Some have been hemmed in by probationary periods that can go on for years or decades, although recent sentencing guidelines changes will limit probation to five years for all but the most-serious crimes.

The voting rights of those thousands would blink on for elections after July 1.

Senators arrived for their session to dozens of purple-shirted advocates chanting in favor of restoring voting rights.

“We wrote, we spoke, it’s time to restore the vote,” they said in unison. “Ten years, we organized hope.”

Inside the chamber, Champion spoke of voting as a way to reintegrate offenders back into society. Allowing them to vote, he said, will help reduce the chance those people feel ostracized and fall back into lives of crime.

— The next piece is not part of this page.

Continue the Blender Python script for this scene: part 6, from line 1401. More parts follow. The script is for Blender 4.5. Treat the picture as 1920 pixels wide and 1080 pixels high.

Republicans tried to narrow the bill so certain crimes would disqualify people from immediate restoration. They tried amendments to rule out people convicted of murders or rape of minors.

“People that commit the crime of murder or manslaughter, they have permanently taken away their victims’ right to vote,” said Sen. Andrew Mathews, R-Milaca. “Permanently.”

Sen. Warren Limmer, R-Maple Grove, said it’s unfair to victims of heinous acts and bad for society to treat all crimes the same. He said it marks another “appeasing of the criminal population in this state.”

“There is a degree of sentence that should be recognized in this policy that some people should not have the right to vote and affect public policy by voting for people in office,” he said.

Champion said it’s important to set a “bright line” around when to allow voting and that it’s still up to judges about how long people should be imprisoned.

“We are not doing anything to undermine the decisions being made by the courts. Nothing. Nothing,” he said. “You can hear whether someone got six months or nine months or 10 years or 15 years in prison. That has nothing to do with today’s bill.”

After the bill is signed, prisons and local corrections officials will be instructed to give notice to felons being released that their voting rights have been restored. It will direct them to voter registration options. The Secretary of State’s office will also do some awareness work and training for election administrators.

Advocates for the bill acknowledge they have a lot of work ahead of them to get those affected to exercise the new right.

They have to make past felons aware of the change and that voting after years of exclusion won’t get them punished. They have to register those new voters. And candidates have to give people a reason to vote.

Brian Fullman is with the Barbershop and Black Congregation Cooperative, which was among the groups that worked to build support for the bill. Fullman said there will no doubt be cynicism and that it’s up to organizers like him to talk to the affected people about why voting matters.

“This is about human lives. This is about how we value people. This is about who’s being prioritized,” Fullman said. “It’s never been a partisan approach. We absolutely in our organizing have not been concerned about who people actually vote for, but to be able to have the power and the access to use their voices.”